Alla prospettiva domenicana intellettualistica si contrappone così quella francescana volontaristica.
Questa corrente, che si sviluppa principalmente in Inghilterra, vede tra i suoi esponenti le figure di Ruggero Bacone (1220-1292), Giovanni Duns Scoto (1265-1308) e Gugliemo d’Ockam (1287-1347). In particolare, lo schema di Scoto e di Ockam è il seguente: la legge, nella sua essenza, è espressione della “voluntas divina” (della volontà divina), ma poiché la volontà è il fondamento e la base della libertà e Dio è l’assolutamente libero, Egli dà all’uomo determinate leggi le quali sono buone perché Dio le ha date.
Questo significa, e il pensiero di Ockam radicalizza il punto di partenza diversamente da Scoto, che tutta la “lex naturalis” (la legge naturale è composta dai precetti divini) è esclusivamente espressione della “lex” divino-positiva e, dunque, ogni cosa è buona o cattiva nella misura in cui sia stata comandata o proibita da Dio.
Se Egli avesse comandato all’essere umano di odiarlo anziché di amarlo, l’uomo si comporterebbe in modo eticamente corretto odiando Dio.

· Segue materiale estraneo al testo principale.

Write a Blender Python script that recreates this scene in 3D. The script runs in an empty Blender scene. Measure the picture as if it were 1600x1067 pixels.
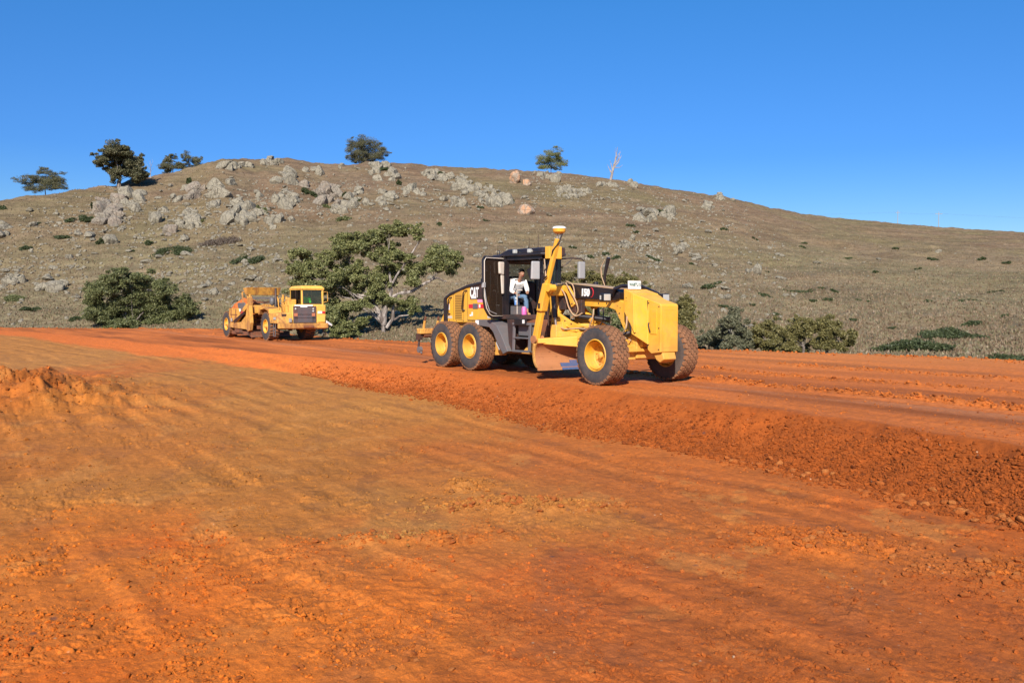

Questa prospettiva, declinata in termini filosofici, è pericolosissima in quanto comporta una separazione netta e radicale tra la persona umana ed il Creatore.
Morale e diritto cadono in questo modo in una concezione meramente legalistica e “positivistica”: la legge, infatti, finisce per coincidere con il diritto positivo sia pure divino (cfr. Todescan).
Mentre in Tommaso d’Aquino (1225-1274) la ragione assume una funzione costruttiva, dialogica ed idonea a cogliere la legge naturale (che non è né anonima, né astratta essendo manifestazione della legge eterna nella creatura razionale) intesa quale realtà mediatrice tra Dio e la sua ragione imperscrutabile (la “lex aeterna”) da una parte ed il mondo storico (la “lex humana”) dall’altra, nel pensiero ockamiano la ragione acquista unicamente un ruolo ricognitivo, cioè si limita a prendere atto di una realtà di tipo teologico.
Quali le conseguenze?
È evidente che il volontarismo contiene già in sé i germi del razionalismo per cui se si presenta una fattispecie concreta, un caso, non compreso nella legge divino-positiva, o si nega il problema senza aver fornito una soluzione, oppure si elabora una risposta in chiave non più volontaristica assolutizzando la ragione stessa che giunge a porsi al di sopra e al di là di Dio.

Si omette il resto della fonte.